Hakim PN Siak Vonis PT DSI Denda Rp6 Miliar, JPU Ajukan Banding

Hakim PN Siak Vonis PT DSI Denda Rp6 Miliar, JPU Ajukan Banding

1 Agustus 2019
Ilustrasi

Ilustrasi

RIAU1.COM - Jaksa Penuntut Umum (JPU) Kejaksaan Negeri (Kejari) Siak menyatakan banding atas putusan Majelis Hakim Pengadilan Negeri (PN) Siak terhadap PT Duta Swakarya Indah (DSI) terkait perkara budidaya tanaman perkebunan di luar izin usaha perkebunan (IUP).

Sebab, Hakim Ketua Roza Elafrina yang didampingi Hakim Anggota Risca Fajarwati dan Selo Tantular memutuskan Direktur PT DSI, Misno bersalah dengan denda hanya Rp6 miliar saja, yang jauh dari tuntutan JPU dengan dengan denda Rp13 miliar.

"Memang kita kecewa, tapi kita tetap menghormati keputusan majelis hakim. Berbeda pendapat antara jaksa dan majelis itu biasa, yang penting kita di tim sudah maksimal dan segara mempelajari salinan putusan," ujar JPU, Herlina Samosir usai persidangan di Siak, Kamis 1 Agustus 2019.

Sidang kali ini semakin menunjukkan betapa kuatnya PT DSI di PN Siak. Karena, dua pekan lalu perkara dugaan pemalsuan yang menimpa Suratno, yang juga Direktur PT DSI sebelumnya bersama Mantan Kadishutbun Siak juga diputus bebas oleh majlis hakim yang sama.

Alasan majelis hakim menjatuhkan putusan kali ini karena menganggap PT DSI ada melakukan kerjasama dengan masyarakat. Padahal, warga di lokasi lahan yang digarap PT DSI, Kampung Sengekemang, Kecamatan Koto Gasib, Siak meminta PT DSI hengkang dari tanah mereka.

"Pengurus Koperasi Sengkemang yang tinggal di desa itu tidak mengakui adanya kerja sama apapun dengan masyarakat. Ini yang menurut kita juga berbeda pendapat dengan majlis," ujar Herlina.

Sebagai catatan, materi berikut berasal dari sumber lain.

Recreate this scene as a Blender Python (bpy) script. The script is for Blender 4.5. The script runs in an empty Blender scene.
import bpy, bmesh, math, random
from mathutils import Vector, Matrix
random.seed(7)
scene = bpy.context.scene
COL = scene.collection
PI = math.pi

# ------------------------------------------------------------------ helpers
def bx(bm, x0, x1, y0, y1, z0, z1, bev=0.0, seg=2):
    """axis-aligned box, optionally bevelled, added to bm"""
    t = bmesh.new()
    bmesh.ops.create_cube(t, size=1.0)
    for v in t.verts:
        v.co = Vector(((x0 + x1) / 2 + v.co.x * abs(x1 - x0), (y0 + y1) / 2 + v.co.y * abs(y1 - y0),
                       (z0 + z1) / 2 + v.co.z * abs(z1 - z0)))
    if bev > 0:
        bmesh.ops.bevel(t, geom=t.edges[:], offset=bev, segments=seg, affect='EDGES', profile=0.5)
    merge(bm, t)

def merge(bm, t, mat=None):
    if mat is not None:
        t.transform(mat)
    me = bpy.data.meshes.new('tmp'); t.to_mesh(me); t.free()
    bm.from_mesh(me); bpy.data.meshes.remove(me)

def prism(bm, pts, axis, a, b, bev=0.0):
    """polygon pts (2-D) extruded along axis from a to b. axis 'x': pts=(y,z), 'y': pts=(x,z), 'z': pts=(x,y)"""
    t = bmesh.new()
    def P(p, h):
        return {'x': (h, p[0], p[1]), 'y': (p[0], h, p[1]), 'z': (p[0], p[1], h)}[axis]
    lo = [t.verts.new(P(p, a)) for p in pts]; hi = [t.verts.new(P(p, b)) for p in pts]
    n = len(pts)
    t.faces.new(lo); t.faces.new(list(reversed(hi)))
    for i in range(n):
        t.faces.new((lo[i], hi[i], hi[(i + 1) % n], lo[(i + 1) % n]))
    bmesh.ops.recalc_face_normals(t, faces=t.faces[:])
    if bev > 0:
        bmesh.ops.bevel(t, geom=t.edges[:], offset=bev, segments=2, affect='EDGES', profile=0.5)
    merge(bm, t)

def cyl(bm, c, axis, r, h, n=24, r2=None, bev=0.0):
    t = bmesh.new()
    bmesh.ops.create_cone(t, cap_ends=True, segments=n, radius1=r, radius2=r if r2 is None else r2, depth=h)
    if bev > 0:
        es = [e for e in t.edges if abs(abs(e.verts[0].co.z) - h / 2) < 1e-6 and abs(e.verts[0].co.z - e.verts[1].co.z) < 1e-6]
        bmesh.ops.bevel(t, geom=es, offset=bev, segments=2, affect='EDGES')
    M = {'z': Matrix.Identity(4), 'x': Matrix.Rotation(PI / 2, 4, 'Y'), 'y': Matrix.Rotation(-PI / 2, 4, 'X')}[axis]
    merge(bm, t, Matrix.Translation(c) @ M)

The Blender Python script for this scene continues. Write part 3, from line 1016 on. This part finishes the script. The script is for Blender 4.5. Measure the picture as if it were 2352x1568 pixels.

Sebelumnya, terhadap tindak pidana perkebunan oleh PT DSI yang melakukan kegiatan usaha budidaya tanaman perkebunan di luar IUP di desa Sengkemang, JPU menjerat Misno dengan pasal 105 jo Pasal 47 Ayat (1) jo Pasal 113 Ayat (1) UU No 39 Tahun 2014 tentang Perkebunan dengan tuntutan pidana denda Rp13 miliar.

Dasar tuntutan Pasal 105 terhadap korporasi dipidana denda maksimum Rp10 miliar dan Pasal 113 Ayat (1) korporasi dipidana denda maksimum ditambah sepertiga dari pidana denda. Sementara putusan majlis hakim berkurang terlalu jauh dari tuntutan yang seharusnya, yakni sebesar Rp6 miliar.

"Alasan kami banding, berdasarkan amanat Pasal 113 Ayat (1) UU perkebunan bahwa korporasi dipidana dengan pidana denda maksimum ditambah dengan sepertiga dari pidana denda," kata Lina, panggilang akrab Herlina Samosir.

Lina mengatakan pihaknya akan secepatnya mempelajari salinan putusan majlis. Ia juga tetap optimisme dengan upaya banding ke Pengadilan Tinggi (PT) Riau.